Twenty years ago "having it all" looked like this... I was an articulate respected leader at work changing the lives of other employees, inspiring them
to become the next CEO. I would marry the perfect husband and father and the few disagreements we had, would be easily fixed with a kiss.
Basically it resembled the sitcoms of my youth when all issues were resolved in 30 minutes. I would be a glowing pregnant woman that only revealed
her pregnant state in her basketball shaped tummy. My body would return to its pre-baby form with a few aerobics classes and a couple of salads. 

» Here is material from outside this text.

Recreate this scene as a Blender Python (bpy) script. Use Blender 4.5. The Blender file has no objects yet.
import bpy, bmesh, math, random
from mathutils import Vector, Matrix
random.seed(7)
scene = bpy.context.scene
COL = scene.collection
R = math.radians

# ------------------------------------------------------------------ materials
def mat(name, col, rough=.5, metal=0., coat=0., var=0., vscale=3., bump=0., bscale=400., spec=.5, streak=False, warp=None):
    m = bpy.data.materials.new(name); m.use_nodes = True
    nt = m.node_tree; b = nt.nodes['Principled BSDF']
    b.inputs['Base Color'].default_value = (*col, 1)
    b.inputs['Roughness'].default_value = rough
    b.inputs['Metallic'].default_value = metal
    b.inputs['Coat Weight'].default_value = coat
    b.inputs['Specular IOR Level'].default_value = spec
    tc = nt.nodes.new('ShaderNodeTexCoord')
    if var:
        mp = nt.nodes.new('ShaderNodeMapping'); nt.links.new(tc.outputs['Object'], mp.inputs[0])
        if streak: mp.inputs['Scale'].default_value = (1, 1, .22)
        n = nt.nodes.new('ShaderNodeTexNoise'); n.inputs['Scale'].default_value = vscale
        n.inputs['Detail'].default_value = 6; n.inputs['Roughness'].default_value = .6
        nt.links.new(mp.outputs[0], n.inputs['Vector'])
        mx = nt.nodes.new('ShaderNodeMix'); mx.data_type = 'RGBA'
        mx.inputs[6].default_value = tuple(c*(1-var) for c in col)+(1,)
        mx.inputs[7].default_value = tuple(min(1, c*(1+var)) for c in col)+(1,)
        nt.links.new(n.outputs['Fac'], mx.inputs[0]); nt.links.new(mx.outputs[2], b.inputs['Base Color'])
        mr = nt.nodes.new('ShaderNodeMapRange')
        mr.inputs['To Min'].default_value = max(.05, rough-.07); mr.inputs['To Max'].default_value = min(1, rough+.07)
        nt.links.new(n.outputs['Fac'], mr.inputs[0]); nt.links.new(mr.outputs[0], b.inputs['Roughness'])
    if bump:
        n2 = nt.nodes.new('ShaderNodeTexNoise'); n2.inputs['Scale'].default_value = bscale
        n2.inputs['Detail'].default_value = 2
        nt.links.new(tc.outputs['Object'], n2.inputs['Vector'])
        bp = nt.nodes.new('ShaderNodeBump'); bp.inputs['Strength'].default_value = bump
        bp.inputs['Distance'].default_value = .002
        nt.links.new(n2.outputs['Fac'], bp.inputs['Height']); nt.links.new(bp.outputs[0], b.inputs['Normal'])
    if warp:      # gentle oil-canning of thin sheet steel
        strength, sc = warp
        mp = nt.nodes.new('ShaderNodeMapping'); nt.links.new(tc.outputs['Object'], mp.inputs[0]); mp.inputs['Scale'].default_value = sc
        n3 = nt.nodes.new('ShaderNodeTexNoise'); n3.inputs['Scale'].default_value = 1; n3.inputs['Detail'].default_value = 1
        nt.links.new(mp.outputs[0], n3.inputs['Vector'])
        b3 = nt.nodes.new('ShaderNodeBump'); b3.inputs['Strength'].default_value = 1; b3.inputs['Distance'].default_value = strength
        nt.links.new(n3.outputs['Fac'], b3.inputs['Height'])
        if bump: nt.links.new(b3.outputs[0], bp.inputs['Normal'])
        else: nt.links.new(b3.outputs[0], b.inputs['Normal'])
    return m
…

My children wore adorable smocked dresses and monogrammed outfits with matching bows just to go to the grocery store, which I would make an educational
fieldtrip-like experience. My older children resembled were ALWAYS polite, never uttered a disrespectful word, made straight As, were kind caring individuals
always. All of this occurred seamlessly because I had read the books and babysat for years. This might be a little exaggerated for affect, but in hindsight
accurately depicts how delusional my "having it all" beliefs were.

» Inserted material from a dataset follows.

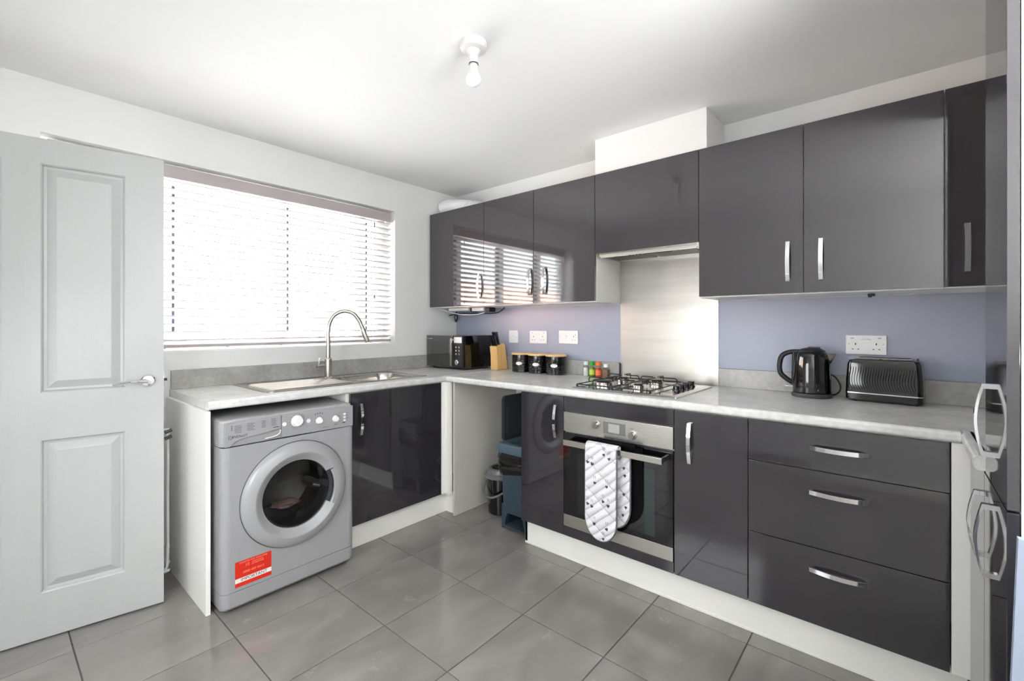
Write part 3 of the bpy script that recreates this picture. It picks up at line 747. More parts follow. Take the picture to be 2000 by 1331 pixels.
# ------------------------------------------------------------------ hob
hb = thing('gas_hob', 'stainless steel four-burner gas hob with black pan supports set in the worktop', 'hob', (-.345, -1.875, ZT))
hx0, hx1, hy0, hy1 = -.605, -.085, -2.165, -1.585
b = B(); b.loft([rr(hx0, hx1, hy0, hy1, .006, ZT+.0005), rr(hx0+.001, hx1-.001, hy0+.001, hy1-.001, .006, ZT+.004), rr(hx0+.022, hx1-.022, hy0+.022, hy1-.022, .02, ZT+.0095), rr(hx0+.03, hx1-.03, hy0+.03, hy1-.03, .02, ZT+.0085)])
obj('steel_plate', b, mat('polished_steel', (212, 210, 206), rough=.12, metal=1), hb)
for (bx, by, r) in ((-.44, -1.70, .050), (-.22, -1.70, .036), (-.45, -1.905, .028), (-.22, -1.905, .038)):
    b = B(); b.lathe([(r*1.25, ZT+.008), (r*1.2, ZT+.011), (r, ZT+.012), (r, ZT+.026), (r*.9, ZT+.028)], (bx, by, 0), n=28, cap1=True); o = obj('burner', b, M_satin, hb)
    b = B(); b.lathe([(r*.8, ZT+.027), (r*.82, ZT+.031), (r*.72, ZT+.0345), (.001, ZT+.0352)], (bx, by, 0), n=28); obj('burner_cap', b, M_iron, o)
def support(y0, y1, x0, x1, burners):
    b = B(); zt = ZT+.047; zl = ZT+.009; r = .0032
    def U_(p, q):   # bent wire: foot, up, across, down
        p, q = Vector(p), Vector(q); d = (q-p).normalized()
        b.tube(spline([(p.x, p.y, zl), (p.x, p.y, zl+.018), (p.x, p.y, zt-.008), (p.x+d.x*.008, p.y+d.y*.008, zt), ((p.x+q.x)/2, (p.y+q.y)/2, zt), (q.x-d.x*.008, q.y-d.y*.008, zt), (q.x, q.y, zt-.008), (q.x, q.y, zl+.018), (q.x, q.y, zl)], 4), r, 8)
    b.tube([(x0, y0, zl+.010), (x1, y0, zl+.010), (x1, y1, zl+.010), (x0, y1, zl+.010)], r, 8, loop=True)
    for bx, by in burners:
        for a in (0, PI/2, PI, 1.5*PI):
            c_, s_ = math.cos(a), math.sin(a)
            ex = x1 if c_ > .5 else (x0 if c_ < -.5 else bx); ey = y1 if s_ > .5 else (y0 if s_ < -.5 else by)
            if abs(c_) > .5:
                mid = (x0+x1)/2; ex = ex if (ex-bx)*(bx-mid) > 0 else mid
            p = Vector((ex, ey, 0)); q = Vector((bx+c_*.020, by+s_*.020, 0)); d = (q-p).normalized()
            b.tube(spline([(p.x, p.y, zl+.008), (p.x, p.y, zt-.010), (p.x+d.x*.010, p.y+d.y*.010, zt), ((p.x+q.x)/2, (p.y+q.y)/2, zt), (q.x, q.y, zt)], 4), r, 8)
    for fx in (x0, x1):
        for fy in (y0, y1): b.cyl((fx, fy, ZT+.006), .006, .012, n=10)
    obj('pan_support', b, M_iron, hb)
support(-1.800, -1.602, -.565, -.125, ((-.44, -1.70), (-.22, -1.70)))
support(-2.020, -1.812, -.565, -.125, ((-.45, -1.905), (-.22, -1.905)))
for kx in (-.395, -.325, -.255, -.185):
    b = B(); b.lathe([(.021, 0), (.0205, .006), (.0165, .010), (.0155, .022), (.012, .024)], (kx, -2.085, ZT+.008), n=24, cap1=True)
    b.box(kx-.004, kx+.004, -2.102, -2.068, ZT+.03, ZT+.036, .001); obj('knob', b, M_black, hb)

# ------------------------------------------------------------------ sink + tap
sk = thing('sink', 'stainless steel sink with a ribbed drainer on the left, set under the window', 'sink', (-1.24, -.3, ZT))
M_sink = mat('sink_steel', (200, 196, 190), rough=.2, metal=1, bump=(40, .05), stretch=(1, 20, 1))
b = B(); sx0, sx1, sy0, sy1 = -1.752, -.735, -.545, -.045
def ring_between(o_, i_, zo, zi): return None
outer = lambda s, z: rr(sx0+s, sx1-s, sy0+s, sy1-s, .035, z, 8)
bowl = lambda s, z: rr(-1.205+s, -.785-s, -.485+s, -.135-s, .09-s*.5, z, 8)
drain = None
b.loft([outer(0, ZT+.0005), outer(.001, ZT+.004), outer(.012, ZT+.005), outer(.018, ZT+.0022)], False, False)
b.loft([outer(.018, ZT+.0022), bowl(-.004, ZT+.002)], False, False)
b.loft([bowl(-.004, ZT+.002), bowl(.002, ZT-.001), bowl(.012, ZT-.03), bowl(.02, ZT-.13), bowl(.045, ZT-.155)], False, True)
obj('sink_body', b, M_sink, sk)
for k in range(11):
    yy = -.50+.0305*k
    b = B(); b.tube([(-1.715, yy, ZT+.0035), (-1.70, yy, ZT+.0055), (-1.27, yy, ZT+.0045), (-1.255, yy, ZT+.002)], [.001, .0055, .0050, .001], 8)
    obj('drainer_rib', b, M_sink, sk)
b = B(); b.lathe([(.038, ZT-.1545), (.036, ZT-.1525), (.02, ZT-.153), (.001, ZT-.1535)], (-.995, -.31, 0), n=24); obj('plughole', b, M_chrome, sk)
tp = thing('tap', 'brushed steel swan-neck kitchen tap with a pull-out spout and side lever', 'tap', (-1.238, -.165, ZT))
b = B(); b.lathe([(.027, .003), (.027, .008), (.0215, .012), (.0215, .125), (.0165, .132)], (-1.238, -.165, ZT), n=24, cap0=True, cap1=True); obj('tap_base', b, M_satin, tp)
dx, dy = .93, -.36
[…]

	My reality looks more like a Saturday Night Live skit. I've flown out the door to work forgetting to finish my make-up because I was interrupted 
by some child crisis that needed me. Last week my meeting presentation notes had blue crayon scribbled all over them and I could barely read them because
my 3 year old thinks any paper is available for artwork. My body has NEVER returned to its pre-pregnancy state after the birth of any of my children. It 
has retained a physical scrapbook of each pregnancy through stretch marks, excess flab, and C-section scars. Even my feet got bigger with each birth. Taking
all 3 children to the grocery store is NOT an educational fieldtrip, but more like a scientific study of what triggers a well intentioned mother to scream at 
the top of her lungs and vow to never take her children in public again. My children dress themselves and definitely do not reflect my fashion standards, 
but I have to pick my battles. If it doesn't inflict bodily harm or affect their overall character development, I probably don't have enough energy to battle it.
My well mannered children have all out fits because someone is literally looking out their window, instead of their own. They do make good grades, but not
without the occasionally breakdown and plea for homeschooling because they have procrastinated homework or a project. Poor planning on their part can not 
constitute an emergency on mine. After all, I'm trying to hang on to that one brain cell. They do like sports, but we have shown up to a first practice 
in the wrong shoes because I didn't prepare and pulled last year's cleats out, only to realize that their feet grew 2 inches the month before and we look like
Cinderella's stepsisters trying to shove their foot into the glass slipper. 
	As a health conscious working woman, wife, mother, and friend, I still believe that I can "have it all". I've just adjusted what it might realistically 
look like on a daily basis. My vision is a daily evolving process.